DATA SHOWN:

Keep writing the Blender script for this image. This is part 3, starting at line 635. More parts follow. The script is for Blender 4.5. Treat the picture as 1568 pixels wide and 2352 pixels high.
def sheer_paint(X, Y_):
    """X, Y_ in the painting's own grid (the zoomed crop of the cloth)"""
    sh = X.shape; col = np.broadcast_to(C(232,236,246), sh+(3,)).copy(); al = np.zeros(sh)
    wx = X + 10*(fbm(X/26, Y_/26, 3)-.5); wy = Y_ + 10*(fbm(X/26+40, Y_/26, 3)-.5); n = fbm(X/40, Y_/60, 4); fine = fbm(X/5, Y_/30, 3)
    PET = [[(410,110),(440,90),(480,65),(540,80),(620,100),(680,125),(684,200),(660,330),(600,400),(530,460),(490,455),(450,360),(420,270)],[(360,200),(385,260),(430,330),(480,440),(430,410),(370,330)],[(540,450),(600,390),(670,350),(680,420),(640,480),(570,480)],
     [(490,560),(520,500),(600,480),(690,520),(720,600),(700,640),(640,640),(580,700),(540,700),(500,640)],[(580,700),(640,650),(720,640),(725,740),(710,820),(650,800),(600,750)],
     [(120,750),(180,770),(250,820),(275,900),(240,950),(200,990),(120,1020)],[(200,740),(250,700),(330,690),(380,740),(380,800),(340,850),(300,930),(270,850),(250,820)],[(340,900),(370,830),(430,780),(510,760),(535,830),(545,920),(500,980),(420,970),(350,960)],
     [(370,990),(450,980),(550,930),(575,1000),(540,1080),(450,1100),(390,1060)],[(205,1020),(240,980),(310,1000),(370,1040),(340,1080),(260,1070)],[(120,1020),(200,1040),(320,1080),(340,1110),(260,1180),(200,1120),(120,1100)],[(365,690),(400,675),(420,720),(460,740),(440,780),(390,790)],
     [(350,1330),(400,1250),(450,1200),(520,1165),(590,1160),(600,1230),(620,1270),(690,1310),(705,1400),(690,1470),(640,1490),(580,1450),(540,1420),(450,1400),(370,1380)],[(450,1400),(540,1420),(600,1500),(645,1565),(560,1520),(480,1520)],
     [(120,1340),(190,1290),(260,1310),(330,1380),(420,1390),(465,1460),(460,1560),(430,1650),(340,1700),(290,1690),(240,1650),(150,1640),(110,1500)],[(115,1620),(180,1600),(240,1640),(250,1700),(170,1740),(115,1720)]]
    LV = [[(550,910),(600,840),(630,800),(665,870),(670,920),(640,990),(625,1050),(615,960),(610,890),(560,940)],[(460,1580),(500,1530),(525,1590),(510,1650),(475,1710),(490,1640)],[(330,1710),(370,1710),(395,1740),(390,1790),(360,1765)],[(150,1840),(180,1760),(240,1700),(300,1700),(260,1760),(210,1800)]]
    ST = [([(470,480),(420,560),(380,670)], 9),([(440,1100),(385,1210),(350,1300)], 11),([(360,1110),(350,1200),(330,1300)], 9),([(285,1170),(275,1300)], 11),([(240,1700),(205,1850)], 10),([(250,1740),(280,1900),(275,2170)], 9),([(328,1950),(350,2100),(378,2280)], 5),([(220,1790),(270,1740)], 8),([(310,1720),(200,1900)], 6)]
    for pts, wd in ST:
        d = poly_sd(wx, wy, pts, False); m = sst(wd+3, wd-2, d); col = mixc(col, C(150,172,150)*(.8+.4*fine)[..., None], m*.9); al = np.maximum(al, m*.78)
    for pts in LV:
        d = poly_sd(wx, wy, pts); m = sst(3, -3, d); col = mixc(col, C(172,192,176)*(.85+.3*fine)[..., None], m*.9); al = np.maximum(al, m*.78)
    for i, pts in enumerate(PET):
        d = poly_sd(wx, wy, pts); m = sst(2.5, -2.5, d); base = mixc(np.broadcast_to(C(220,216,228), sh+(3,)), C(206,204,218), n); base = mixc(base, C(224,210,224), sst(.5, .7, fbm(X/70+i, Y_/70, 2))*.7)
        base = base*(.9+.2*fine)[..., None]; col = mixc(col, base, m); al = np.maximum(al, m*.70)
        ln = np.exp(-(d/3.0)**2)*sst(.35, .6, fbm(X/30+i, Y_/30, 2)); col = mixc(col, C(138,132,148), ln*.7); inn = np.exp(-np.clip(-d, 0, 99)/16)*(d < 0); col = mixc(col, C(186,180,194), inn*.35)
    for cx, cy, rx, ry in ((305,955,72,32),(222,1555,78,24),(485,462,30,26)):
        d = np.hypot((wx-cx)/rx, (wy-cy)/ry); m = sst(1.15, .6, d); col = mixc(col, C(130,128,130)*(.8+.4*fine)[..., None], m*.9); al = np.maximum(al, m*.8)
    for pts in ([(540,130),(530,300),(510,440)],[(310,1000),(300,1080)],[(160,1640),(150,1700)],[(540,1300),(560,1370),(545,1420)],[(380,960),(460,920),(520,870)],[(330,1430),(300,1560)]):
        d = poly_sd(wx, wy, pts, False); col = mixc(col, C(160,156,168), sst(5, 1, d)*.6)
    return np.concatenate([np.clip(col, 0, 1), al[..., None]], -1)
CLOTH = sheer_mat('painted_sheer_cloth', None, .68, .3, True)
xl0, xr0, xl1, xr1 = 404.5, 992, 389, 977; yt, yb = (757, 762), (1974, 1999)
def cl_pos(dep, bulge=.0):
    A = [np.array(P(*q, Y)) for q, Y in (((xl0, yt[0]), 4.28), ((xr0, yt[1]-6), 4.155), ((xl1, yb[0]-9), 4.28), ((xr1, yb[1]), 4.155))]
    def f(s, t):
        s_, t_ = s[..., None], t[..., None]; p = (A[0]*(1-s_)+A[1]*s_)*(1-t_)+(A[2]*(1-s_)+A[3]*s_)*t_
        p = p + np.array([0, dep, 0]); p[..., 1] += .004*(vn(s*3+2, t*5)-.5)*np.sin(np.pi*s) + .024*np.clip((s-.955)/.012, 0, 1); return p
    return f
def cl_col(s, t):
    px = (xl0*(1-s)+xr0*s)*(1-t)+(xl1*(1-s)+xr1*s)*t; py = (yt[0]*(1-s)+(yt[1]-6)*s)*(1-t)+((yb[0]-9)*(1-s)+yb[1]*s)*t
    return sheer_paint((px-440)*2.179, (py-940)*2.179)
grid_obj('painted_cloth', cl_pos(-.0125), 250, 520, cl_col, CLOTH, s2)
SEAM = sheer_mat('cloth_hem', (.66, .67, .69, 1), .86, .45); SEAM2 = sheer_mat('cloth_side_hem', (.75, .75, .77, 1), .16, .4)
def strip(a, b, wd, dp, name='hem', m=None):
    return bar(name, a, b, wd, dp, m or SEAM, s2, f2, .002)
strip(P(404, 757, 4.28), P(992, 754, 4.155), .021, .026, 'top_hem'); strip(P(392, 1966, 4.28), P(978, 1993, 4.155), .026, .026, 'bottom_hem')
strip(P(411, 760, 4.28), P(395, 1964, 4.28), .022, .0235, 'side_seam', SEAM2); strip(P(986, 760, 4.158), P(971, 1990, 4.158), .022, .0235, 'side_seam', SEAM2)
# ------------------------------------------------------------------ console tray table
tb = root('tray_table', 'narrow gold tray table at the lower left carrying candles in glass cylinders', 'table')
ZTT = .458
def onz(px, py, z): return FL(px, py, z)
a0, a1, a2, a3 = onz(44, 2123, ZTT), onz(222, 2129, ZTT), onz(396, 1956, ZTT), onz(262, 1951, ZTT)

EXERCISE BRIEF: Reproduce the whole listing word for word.

TASK RESPONSE:
Keep writing the Blender script for this image. This is part 3, starting at line 635. More parts follow. The script is for Blender 4.5. Treat the picture as 1568 pixels wide and 2352 pixels high.
def sheer_paint(X, Y_):
    """X, Y_ in the painting's own grid (the zoomed crop of the cloth)"""
    sh = X.shape; col = np.broadcast_to(C(232,236,246), sh+(3,)).copy(); al = np.zeros(sh)
    wx = X + 10*(fbm(X/26, Y_/26, 3)-.5); wy = Y_ + 10*(fbm(X/26+40, Y_/26, 3)-.5); n = fbm(X/40, Y_/60, 4); fine = fbm(X/5, Y_/30, 3)
    PET = [[(410,110),(440,90),(480,65),(540,80),(620,100),(680,125),(684,200),(660,330),(600,400),(530,460),(490,455),(450,360),(420,270)],[(360,200),(385,260),(430,330),(480,440),(430,410),(370,330)],[(540,450),(600,390),(670,350),(680,420),(640,480),(570,480)],
     [(490,560),(520,500),(600,480),(690,520),(720,600),(700,640),(640,640),(580,700),(540,700),(500,640)],[(580,700),(640,650),(720,640),(725,740),(710,820),(650,800),(600,750)],
     [(120,750),(180,770),(250,820),(275,900),(240,950),(200,990),(120,1020)],[(200,740),(250,700),(330,690),(380,740),(380,800),(340,850),(300,930),(270,850),(250,820)],[(340,900),(370,830),(430,780),(510,760),(535,830),(545,920),(500,980),(420,970),(350,960)],
     [(370,990),(450,980),(550,930),(575,1000),(540,1080),(450,1100),(390,1060)],[(205,1020),(240,980),(310,1000),(370,1040),(340,1080),(260,1070)],[(120,1020),(200,1040),(320,1080),(340,1110),(260,1180),(200,1120),(120,1100)],[(365,690),(400,675),(420,720),(460,740),(440,780),(390,790)],
     [(350,1330),(400,1250),(450,1200),(520,1165),(590,1160),(600,1230),(620,1270),(690,1310),(705,1400),(690,1470),(640,1490),(580,1450),(540,1420),(450,1400),(370,1380)],[(450,1400),(540,1420),(600,1500),(645,1565),(560,1520),(480,1520)],
     [(120,1340),(190,1290),(260,1310),(330,1380),(420,1390),(465,1460),(460,1560),(430,1650),(340,1700),(290,1690),(240,1650),(150,1640),(110,1500)],[(115,1620),(180,1600),(240,1640),(250,1700),(170,1740),(115,1720)]]
    LV = [[(550,910),(600,840),(630,800),(665,870),(670,920),(640,990),(625,1050),(615,960),(610,890),(560,940)],[(460,1580),(500,1530),(525,1590),(510,1650),(475,1710),(490,1640)],[(330,1710),(370,1710),(395,1740),(390,1790),(360,1765)],[(150,1840),(180,1760),(240,1700),(300,1700),(260,1760),(210,1800)]]
    ST = [([(470,480),(420,560),(380,670)], 9),([(440,1100),(385,1210),(350,1300)], 11),([(360,1110),(350,1200),(330,1300)], 9),([(285,1170),(275,1300)], 11),([(240,1700),(205,1850)], 10),([(250,1740),(280,1900),(275,2170)], 9),([(328,1950),(350,2100),(378,2280)], 5),([(220,1790),(270,1740)], 8),([(310,1720),(200,1900)], 6)]
    for pts, wd in ST:
        d = poly_sd(wx, wy, pts, False); m = sst(wd+3, wd-2, d); col = mixc(col, C(150,172,150)*(.8+.4*fine)[..., None], m*.9); al = np.maximum(al, m*.78)
    for pts in LV:
        d = poly_sd(wx, wy, pts); m = sst(3, -3, d); col = mixc(col, C(172,192,176)*(.85+.3*fine)[..., None], m*.9); al = np.maximum(al, m*.78)
    for i, pts in enumerate(PET):
        d = poly_sd(wx, wy, pts); m = sst(2.5, -2.5, d); base = mixc(np.broadcast_to(C(220,216,228), sh+(3,)), C(206,204,218), n); base = mixc(base, C(224,210,224), sst(.5, .7, fbm(X/70+i, Y_/70, 2))*.7)
        base = base*(.9+.2*fine)[..., None]; col = mixc(col, base, m); al = np.maximum(al, m*.70)
        ln = np.exp(-(d/3.0)**2)*sst(.35, .6, fbm(X/30+i, Y_/30, 2)); col = mixc(col, C(138,132,148), ln*.7); inn = np.exp(-np.clip(-d, 0, 99)/16)*(d < 0); col = mixc(col, C(186,180,194), inn*.35)
    for cx, cy, rx, ry in ((305,955,72,32),(222,1555,78,24),(485,462,30,26)):
        d = np.hypot((wx-cx)/rx, (wy-cy)/ry); m = sst(1.15, .6, d); col = mixc(col, C(130,128,130)*(.8+.4*fine)[..., None], m*.9); al = np.maximum(al, m*.8)
    for pts in ([(540,130),(530,300),(510,440)],[(310,1000),(300,1080)],[(160,1640),(150,1700)],[(540,1300),(560,1370),(545,1420)],[(380,960),(460,920),(520,870)],[(330,1430),(300,1560)]):
        d = poly_sd(wx, wy, pts, False); col = mixc(col, C(160,156,168), sst(5, 1, d)*.6)
    return np.concatenate([np.clip(col, 0, 1), al[..., None]], -1)
CLOTH = sheer_mat('painted_sheer_cloth', None, .68, .3, True)
xl0, xr0, xl1, xr1 = 404.5, 992, 389, 977; yt, yb = (757, 762), (1974, 1999)
def cl_pos(dep, bulge=.0):
    A = [np.array(P(*q, Y)) for q, Y in (((xl0, yt[0]), 4.28), ((xr0, yt[1]-6), 4.155), ((xl1, yb[0]-9), 4.28), ((xr1, yb[1]), 4.155))]
    def f(s, t):
        s_, t_ = s[..., None], t[..., None]; p = (A[0]*(1-s_)+A[1]*s_)*(1-t_)+(A[2]*(1-s_)+A[3]*s_)*t_
        p = p + np.array([0, dep, 0]); p[..., 1] += .004*(vn(s*3+2, t*5)-.5)*np.sin(np.pi*s) + .024*np.clip((s-.955)/.012, 0, 1); return p
    return f
def cl_col(s, t):
    px = (xl0*(1-s)+xr0*s)*(1-t)+(xl1*(1-s)+xr1*s)*t; py = (yt[0]*(1-s)+(yt[1]-6)*s)*(1-t)+((yb[0]-9)*(1-s)+yb[1]*s)*t
    return sheer_paint((px-440)*2.179, (py-940)*2.179)
grid_obj('painted_cloth', cl_pos(-.0125), 250, 520, cl_col, CLOTH, s2)
SEAM = sheer_mat('cloth_hem', (.66, .67, .69, 1), .86, .45); SEAM2 = sheer_mat('cloth_side_hem', (.75, .75, .77, 1), .16, .4)
def strip(a, b, wd, dp, name='hem', m=None):
    return bar(name, a, b, wd, dp, m or SEAM, s2, f2, .002)
strip(P(404, 757, 4.28), P(992, 754, 4.155), .021, .026, 'top_hem'); strip(P(392, 1966, 4.28), P(978, 1993, 4.155), .026, .026, 'bottom_hem')
strip(P(411, 760, 4.28), P(395, 1964, 4.28), .022, .0235, 'side_seam', SEAM2); strip(P(986, 760, 4.158), P(971, 1990, 4.158), .022, .0235, 'side_seam', SEAM2)
# ------------------------------------------------------------------ console tray table
tb = root('tray_table', 'narrow gold tray table at the lower left carrying candles in glass cylinders', 'table')
ZTT = .458
def onz(px, py, z): return FL(px, py, z)
a0, a1, a2, a3 = onz(44, 2123, ZTT), onz(222, 2129, ZTT), onz(396, 1956, ZTT), onz(262, 1951, ZTT)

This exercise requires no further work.